The decision by the Cabinet Committee on Economic Affairs to, in essence, hand over Rs 30,000 crore to Air India is among the most unjustifiable decisions in India’s recent economic history. The very size of the package is enormous, inviting comparisons with the entire outlay of the rural employment guarantee scheme for this year; it is considerably more than what the central government spends on health. Such comparisons may appear unfair, given that the amount is to be slowly infused into the ailing carrier over eight years, rather than all at one go. It is instructive to note, though, that the government is being stingy in bailing out the Indian Railways, which would want sums much lower than these — in spite of the fact that Air India matters to, at most, a few percentage points of India’s population, and that too the section most able to withstand the marginal increase in fares that would accompany a carrier serving a small fraction of the market dropping out. On any moral and ethical dimension it is scandalous that a fiscally irresponsible government is handing over so much taxpayer money to an enterprise that is terribly run, unpopular with customers, and is serving only India’s wealthiest.

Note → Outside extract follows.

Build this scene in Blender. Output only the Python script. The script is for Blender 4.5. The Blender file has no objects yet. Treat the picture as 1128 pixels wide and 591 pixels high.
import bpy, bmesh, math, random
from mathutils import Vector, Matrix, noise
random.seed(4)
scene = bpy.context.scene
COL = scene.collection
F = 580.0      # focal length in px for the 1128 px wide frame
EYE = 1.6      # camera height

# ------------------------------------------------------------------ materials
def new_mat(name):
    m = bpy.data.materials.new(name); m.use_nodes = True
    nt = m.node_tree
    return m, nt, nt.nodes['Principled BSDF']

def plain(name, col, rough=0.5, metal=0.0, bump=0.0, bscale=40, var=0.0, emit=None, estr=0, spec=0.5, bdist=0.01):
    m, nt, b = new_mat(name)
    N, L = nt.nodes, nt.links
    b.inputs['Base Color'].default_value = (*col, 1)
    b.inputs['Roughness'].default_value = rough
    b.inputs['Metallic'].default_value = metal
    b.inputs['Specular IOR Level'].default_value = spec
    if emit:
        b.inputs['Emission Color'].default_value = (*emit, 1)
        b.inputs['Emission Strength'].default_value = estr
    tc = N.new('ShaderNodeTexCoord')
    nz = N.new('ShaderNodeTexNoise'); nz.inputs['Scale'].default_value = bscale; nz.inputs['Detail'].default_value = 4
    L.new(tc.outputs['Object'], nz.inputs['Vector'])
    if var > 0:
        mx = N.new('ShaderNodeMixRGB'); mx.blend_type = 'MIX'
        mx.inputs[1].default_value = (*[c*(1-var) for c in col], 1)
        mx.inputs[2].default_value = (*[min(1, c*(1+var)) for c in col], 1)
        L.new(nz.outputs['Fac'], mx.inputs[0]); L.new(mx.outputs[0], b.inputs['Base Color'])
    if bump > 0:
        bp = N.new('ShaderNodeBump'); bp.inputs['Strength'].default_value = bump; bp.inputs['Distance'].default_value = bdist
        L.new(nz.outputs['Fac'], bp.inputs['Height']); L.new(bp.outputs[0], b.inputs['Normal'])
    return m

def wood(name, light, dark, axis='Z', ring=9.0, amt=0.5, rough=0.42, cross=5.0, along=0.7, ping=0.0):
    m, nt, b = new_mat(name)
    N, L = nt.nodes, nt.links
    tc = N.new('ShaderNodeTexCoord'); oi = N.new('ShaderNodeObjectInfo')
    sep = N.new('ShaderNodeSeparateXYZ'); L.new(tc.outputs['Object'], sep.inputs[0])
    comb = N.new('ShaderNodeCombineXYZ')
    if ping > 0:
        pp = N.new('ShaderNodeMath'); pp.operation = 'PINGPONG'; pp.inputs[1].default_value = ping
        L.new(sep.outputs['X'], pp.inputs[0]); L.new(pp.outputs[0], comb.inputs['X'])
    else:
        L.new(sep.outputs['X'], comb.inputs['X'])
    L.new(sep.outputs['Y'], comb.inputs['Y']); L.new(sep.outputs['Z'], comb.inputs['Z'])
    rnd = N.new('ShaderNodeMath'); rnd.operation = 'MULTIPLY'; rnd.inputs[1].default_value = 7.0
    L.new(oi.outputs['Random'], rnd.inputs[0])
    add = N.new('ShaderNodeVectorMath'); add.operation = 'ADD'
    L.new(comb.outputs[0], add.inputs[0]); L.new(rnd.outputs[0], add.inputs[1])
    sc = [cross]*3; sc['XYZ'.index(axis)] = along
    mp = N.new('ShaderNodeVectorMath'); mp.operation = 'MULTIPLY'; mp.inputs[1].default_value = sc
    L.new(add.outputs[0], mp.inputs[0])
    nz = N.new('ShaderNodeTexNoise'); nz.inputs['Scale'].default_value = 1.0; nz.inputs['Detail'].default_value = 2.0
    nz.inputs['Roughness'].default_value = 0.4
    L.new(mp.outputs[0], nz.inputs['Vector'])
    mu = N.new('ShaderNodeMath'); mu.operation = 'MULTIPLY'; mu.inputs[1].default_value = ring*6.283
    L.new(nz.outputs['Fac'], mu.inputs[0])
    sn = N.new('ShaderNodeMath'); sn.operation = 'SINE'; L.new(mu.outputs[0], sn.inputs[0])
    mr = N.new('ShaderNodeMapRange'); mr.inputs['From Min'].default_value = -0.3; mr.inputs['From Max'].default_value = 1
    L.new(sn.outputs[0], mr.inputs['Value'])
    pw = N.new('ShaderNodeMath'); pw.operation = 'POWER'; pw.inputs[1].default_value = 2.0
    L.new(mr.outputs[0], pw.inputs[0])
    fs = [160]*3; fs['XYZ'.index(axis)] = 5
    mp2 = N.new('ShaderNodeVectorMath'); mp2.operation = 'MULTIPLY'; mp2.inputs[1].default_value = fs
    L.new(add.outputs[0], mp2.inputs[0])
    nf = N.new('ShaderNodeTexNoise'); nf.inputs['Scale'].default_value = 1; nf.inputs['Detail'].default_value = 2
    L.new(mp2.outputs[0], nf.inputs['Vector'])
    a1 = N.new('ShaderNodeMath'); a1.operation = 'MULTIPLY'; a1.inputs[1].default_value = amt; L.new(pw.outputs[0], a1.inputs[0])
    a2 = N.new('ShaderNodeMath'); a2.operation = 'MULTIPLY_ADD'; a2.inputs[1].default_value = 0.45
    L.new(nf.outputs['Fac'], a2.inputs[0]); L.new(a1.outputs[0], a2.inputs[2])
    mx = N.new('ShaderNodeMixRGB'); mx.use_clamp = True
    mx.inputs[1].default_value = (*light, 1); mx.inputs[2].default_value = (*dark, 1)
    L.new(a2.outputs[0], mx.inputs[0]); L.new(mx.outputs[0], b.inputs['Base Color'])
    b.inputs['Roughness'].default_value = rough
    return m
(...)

The folly of guaranteeing Air India’s future to this extent is magnified when one considers that, in the end, even this plan may not be enough. True, the disbursal of funds is hedged about with one rider or another. For example, there are “milestones” to achieve: the airline must achieve a load factor of 75 per cent, and an on-time performance indicator of between 85 and 90 per cent. Anyone who has travelled Air India in the past 10 years will agree this sounds like a difficult proposition — transforming the airline’s work ethic and productivity is likely impossible. Yet, is it not likely that, when these milestones are not achieved, the money will be disbursed anyway? This is because the government has shown itself unwilling to realise that Air India should, in fact, end its existence if it is unable to meet the standards of the market. The root cause is that the Centre just does not accept that Air India is a sad relic of the statist past, one that is out of place and out of time, and deserves to be shut down. It is open to question whether this is because the United Progressive Alliance itself also hankers after that past; or because functionaries of the government are accustomed to the travel perquisites that a state-owned airline must perforce hand out; or because nobody wants to tell Air India’s 27,000 employees that the taxpayer can find better use for her money than to pay their salaries.
Air India and its employees can no longer claim the crisis is not of their making. True, the company was forced into an inappropriate purchase of aircraft based on an optimistic expansion plan. However, that no expansion has taken place at all is a function of the airline’s incompetence and its inability to stand up to competition. It should go without saying that Rs 30,000 crore is a lot of money. This government should rethink its commitment to bailing out a failing enterprise.